D’autant qu’il n’est pas le seul à s’être livré à cette professionnelle. "Je suis beaucoup plus attentive maintenant, alors quand j’ai en consultation un enfant de la cité scolaire Bachelard, je lui demande comment ça se passe. Trois adolescents de suite m’ont décrit la même situation", s’alarme-t-elle, redoutant un "phénomène d’ampleur". C’est en tout cas le sentiment d’Elisa*, élève de 1è qui a participé au sit-in.

"Il y a quelques jours encore, un groupe de garçons cherchait un petit pour le taper dans le bus. Ils sont beaucoup à être menacés. Cette violence se ressent tout le temps, tout le monde y est confronté soit en tant que victime, soit en tant que témoin", nous détaille-t-elle.

Elle affirme que la situation s’est dégradée depuis le mois de décembre, "à peu près", mais ne parvient pas à en identifier la cause. Le père de cette adolescente réfléchit à voix haute: "Peut-être que l’agression au couteau qui a eu lieu devant l’école pourrait avoir banalisé la violence? Je ne sais pas…"

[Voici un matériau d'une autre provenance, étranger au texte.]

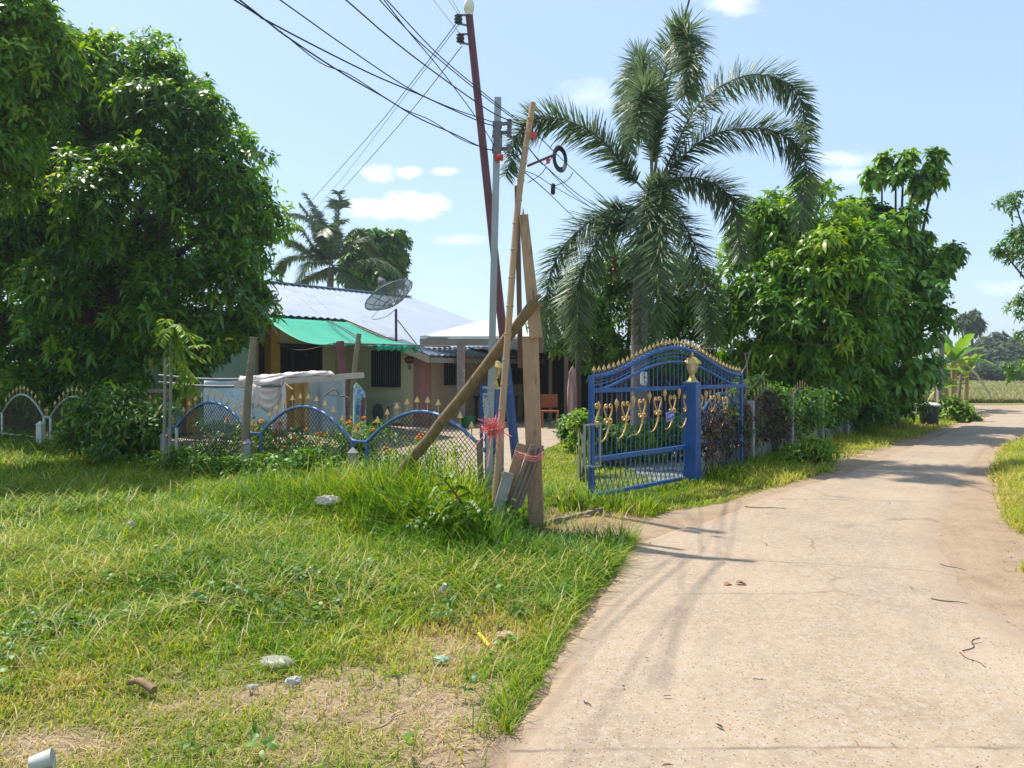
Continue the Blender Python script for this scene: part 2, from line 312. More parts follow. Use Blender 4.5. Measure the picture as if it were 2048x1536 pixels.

Le 9 décembre dernier, une situation conflictuelle entre quatre hommes a dégénéré devant les portes de l’établissement et un jeune adulte a été blessé au couteau. Un mois plus tard, les quatre protagonistes ont été jugés devant le tribunal judiciaire. Trois d’entre eux ont été condamnés, le dernier a bénéficié d'une relaxe.

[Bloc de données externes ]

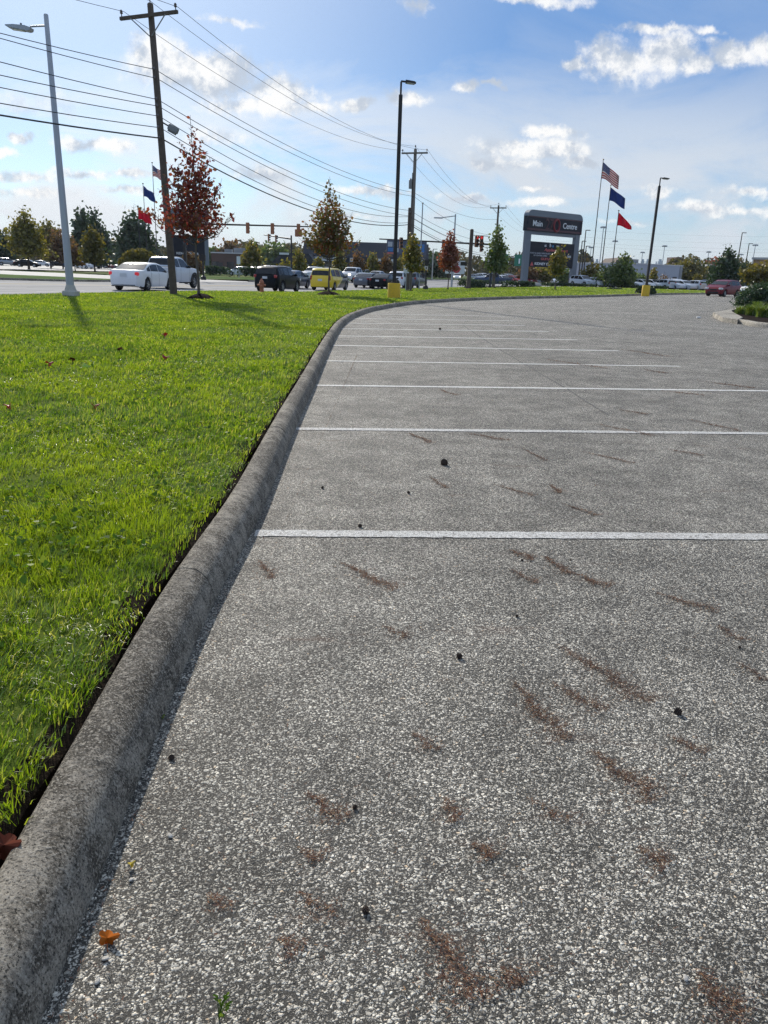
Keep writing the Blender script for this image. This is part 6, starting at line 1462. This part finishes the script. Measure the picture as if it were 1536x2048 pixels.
# green direction signs over the far road
M_SGREEN = pbr('green_road_sign', (.01, .16, .10), .5)
p = at(1020, 190); t = thing('road_sign_gantry', 'pair of green overhead road signs left of the big double legged sign', 'road sign', (p[0], p[1], p[2]), 0); zs = hgt(1020, 520, 190) - p[2]
for x in (-1.9, 1.9): pn = part(t, 'sign_panel', M_SGREEN, ((x, 0, zs), (2.3, .1, 2.6))); part(t, 'arrow', M_LETW, ((x, -.07, zs - .2), (.3, .04, 1.1)), par=pn)
mb = MB(); mb.tube([(-4, .15, zs + .6), (6, .15, zs + .6)], .1, 6); mb.tube([(6, .15, 0), (6, .15, zs + .8)], .14, 8); mb.build('frame', M_GALV, t)
# small signs
for px, Y, pyt, lb, m in ((478, 100, 512, 'thin white sign on a post at the side drive corner across the road', M_SIGNW), (812, 66, 522, 'small white plate on a post behind the yellow green young tree', M_SIGNW)):
    p = at(px, Y); t = thing('road_sign', lb, 'road sign', (p[0], p[1], p[2])); h = hgt(px, pyt, Y) - p[2]
    mb = MB(); mb.tube([(0, 0, 0), (0, 0, h)], .04, 6); mb.build('post', M_GALV, t); part(t, 'sign_plate', m, ((0, -.06, h - .5), (.45, .03, .9)))
p = at(909, 215); t = thing('shop_sign', 'red and white shop sign far down the road behind the rust red tree', 'sign', (p[0], p[1], p[2])); h = hgt(909, 522, 215) - p[2]
part(t, 'panel', M_SIGNW, ((0, 0, h - 1.6), (5.2, .4, 3.4))); mb = MB(); mb.lathe([(1.0, -.1), (1.0, .1)], 16, Matrix.Translation((.4, -.22, h - 2.1)) @ Matrix.Rotation(R(90), 4, 'X')); mb.build('red_emblem', pbr('red_emblem', (.5, .02, .04), .5), t); mb = MB(); mb.tube([(0, 0, 0), (0, 0, h - 3)], .2, 8); mb.build('post', M_GALV, t)
p = at(1194, 160); t = thing('shop_sign', 'white arched sign on a brick base behind the tallest flagpole', 'sign', (p[0], p[1], p[2])); h = hgt(1194, 532, 160) - p[2]
mb = MB(); mb.prism([(-1.5, h - 1.5), (1.5, h - 1.5), (1.5, h - .5), (.8, h - .1), (0, h), (-.8, h - .1), (-1.5, h - .5)], -.2, .2); mb.build('panel', M_SIGNW, t); part(t, 'base', M_BRICK, ((0, 0, (h - 1.5) / 2), (1.2, .5, h - 1.5)))
p = at(372, 66); t = thing('dark_post', 'dark square post right behind the white pickup', 'post', (p[0], p[1], p[2])); 
part(t, 'post', M_BLACK, ((0, 0, 1.5), (.22, .22, 3.0))); part(t, 'cap', M_BLACK, ((0, 0, 3.03), (.3, .3, .06)))
p = at(407, 74); t = thing('short_signal_post', 'short dark post with a box beside the grey sign leg across the road', 'post', (p[0], p[1], p[2] + .2)); mb = MB(); mb.lathe([(.26, 0), (.24, .3), (.09, .4), (.08, 2.3)], 10); mb.build('post', M_BLACK, t, 40); part(t, 'box', M_BLACK, ((0, -.05, 1.95), (.55, .3, .5)))
# lamps and masts far away
def far_lamp(px, Y, pyt, label, kind, name='street_lamp', r_=.10, m=None, grp=None):
    p = at(px, Y); t = thing(name, label, 'lamp post', (p[0], p[1], p[2]), 0, grp); h = hgt(px, pyt, Y) - p[2]
    mb = MB(); mb.lathe([(r_ * 1.3, 0), (r_ * .8, h)], 8); mb.build('pole', m or M_GALV, t, 40); mb = MB()
    if kind == 'arm': mb.tube([(0, 0, h - .2), (-1.6, 0, h - .45)], .06, 6); mb.box((-2.1, 0, h - .5), (1.1, .34, .14), bev=.03)
    elif kind == 'ring':
        mb.lathe([(.3, h - .6), (1.5, h - .5), (1.5, h - .2), (.3, h)], 10)
        for k in range(6): mb.lathe([(.35, -.5), (.3, 0)], 6, Matrix.Translation((1.4 * math.cos(k), 1.4 * math.sin(k), h - .5)))
    else: mb.box((.35, 0, h), (.8, .32, .12), bev=.03)
    mb.build('lamp_head', m or M_GALV, t); return t
far_lamp(904, 100, 428, 'grey street lamp on the far side of the crossing above the rust red tree', 'arm')
far_lamp(864, 150, 498, 'pale concrete lamp post left of the rust red tree', 'flat', m=M_CONC)
HM = 'tall motorway light masts on the horizon'
for px, pyt, Y, lb in ((1196, 452, 430, 'tallest thin motorway light mast, behind the tallest flagpole'), (1222, 480, 480, 'thin motorway light mast between the flagpoles'), (1176, 493, 520, 'short looking motorway light mast left of the flagpoles'), (1279, 503, 560, 'thin motorway light mast left of the right lamp post'), (1321, 490, 500, 'thin motorway light mast right of the right lamp post'), (1410, 502, 540, 'thin motorway light mast left of the tall dark tree'), (1475, 507, 560, 'lowest thin motorway light mast right of the tall dark tree'), (1500, 488, 480, 'thin motorway light mast near the right picture edge'), (1112, 440, 380, 'thin mast seen through the gap of the big sign')):
    if px != 1112: far_lamp(px, Y, pyt, lb, 'ring', 'light_mast', .22, None, HM)
DL = 'dark lot poles seen against the sky'
for px, pyt, Y, lb in ((1162, 460, 140, 'tall dark pole just right of the big sign, longest of three'), (1157, 482, 150, 'dark pole just right of the big sign, leftmost of three'), (1166, 492, 150, 'dark pole just right of the big sign, rightmost of three'), (1470, 465, 150, 'dark pole rising behind the tall pointed tree'), (1487, 487, 160, 'dark pole right of the tall pointed tree')):
    far_lamp(px, Y, pyt, lb, 'flat', 'lot_pole', .10, M_BLACK, DL)
# far town
M_TOWER = pbr('bluish_tower_glass', (.25, .33, .42), .4, .1, .1, .02)
for px0, px1, pyt, lb in ((1187, 1193, 518, 'pale far tower left of the flagpoles on the skyline'), (1278, 1284, 518, 'pale far tower left of the pair above the grey building'), (1288, 1296, 518, 'widest pale far tower above the grey building'), (1312, 1319, 518, 'pale far tower right of the right lamp post'), (1307, 1310, 523, 'low thin far tower beside the right lamp post')):
    Y = 6500; a, b = at(px0, Y), at(px1, Y); h = hgt((px0 + px1) / 2, pyt, Y); t = thing('skyscraper', lb, 'tower', ((a[0] + b[0]) / 2, Y, 0), 0, 'far towers of the town'); wd = b[0] - a[0]
    mb = MB(); mb.box((0, 0, h * .46), (wd, wd, h * .92), bev=1.5); mb.build('shaft', M_TOWER, t); mb = MB(); mb.box((0, 0, h * .96), (wd * .7, wd * .7, h * .08), bev=1); mb.build('crown', M_TOWER, t)

# ------------------------------------------------------------------ air
m = bpy.data.materials.new('haze_air'); m.use_nodes = True; nt = m.node_tree; nt.nodes.clear(); out = nt.nodes.new('ShaderNodeOutputMaterial')
pv = nd(nt, 'VolumePrincipled', Color=(0.80, 0.87, 0.96, 1), Density=1.2e-4); nt.links.new(pv.outputs[0], out.inputs['Volume'])
mb = MB(); mb.box((0, 2000, 23), (17000, 13000, 50)); props(mb.build('haze', m), kind='stuff')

Des sanctions éducatives "sévères"

Face aux multiples alertes des parents et des élèves, la direction de l’établissement dit chercher à "apaiser le climat scolaire". A ce titre, elle a réuni, vendredi 3 février, "tous les acteurs du territoire" dont le sous-préfet, l’inspectrice d’académie, le proviseur et le maire de la ville. Ensemble, ils promettent d’organiser des sessions d’écoute afin de mettre en place "de nouvelles solutions".

"Le Directeur académique des services de l'Éducation nationale de l’Aube se rendra très prochainement dans l’établissement afin de rencontrer les représentants des parents d’élèves et les élèves pour libérer la parole, trouver des solutions communes et permettre une meilleure lisibilité des actions déjà mises en place", est-il indiqué dans un communiqué.

La cité scolaire Bachelard relativise néanmoins les problèmes décrits par les élèves et soutient qu’au "collège, la situation générale est très calme, le climat scolaire est serein. Au lycée les retours sont globalement positifs, toutefois une minorité d’élèves vient troubler le sentiment de bien-être collectif". La direction rappelle par ailleurs que "depuis la rentrée, des sanctions éducatives jusqu’aux plus sévères ont été prises envers des élèves indisciplinés (...) Chaque semaine, les CPE (conseil principal d’éducation, NDLR) reçoivent des familles pour discuter du comportement inadéquat d’élèves".

D'autres actions en prévision

Sylvie nous confirme avoir reçu un appel vendredi dernier de la part de la CPE, mais l'échange lui laisse un goût amer.

"Elle m’a dit que des solutions avaient été mises en place pour les vols pendant les cours de sport: les élèves peuvent désormais laisser leur sac à côté du bureau du prof... C’est une solution ça?", soupire la maman démunie. "Si ça continue, je changerai mon fils d’école l'an prochain, c’est tout. Je pensais que l’école prendrait le problème plus à cœur".

"Faut-il attendre un suicide pour avoir des actions fortes?", s'agace le père d’Elisa. "L’école donne l’impression qu’elle ne fait pas son maximum. Pourtant, la direction a toujours été à l’écoute des parents et des élèves… Là on ne comprend pas". "Je ne suis pas sûre qu’ils se rendent compte de l’ampleur du problème", abonde sa fille. L’adolescente, membre du Conseil de la vie lycéenne, prévient: "Si les violences continuent, on n’hésitera pas à conduire de nouvelles actions pour se faire entendre."

*Les prénoms ont été modifiés à la demande des intéressés.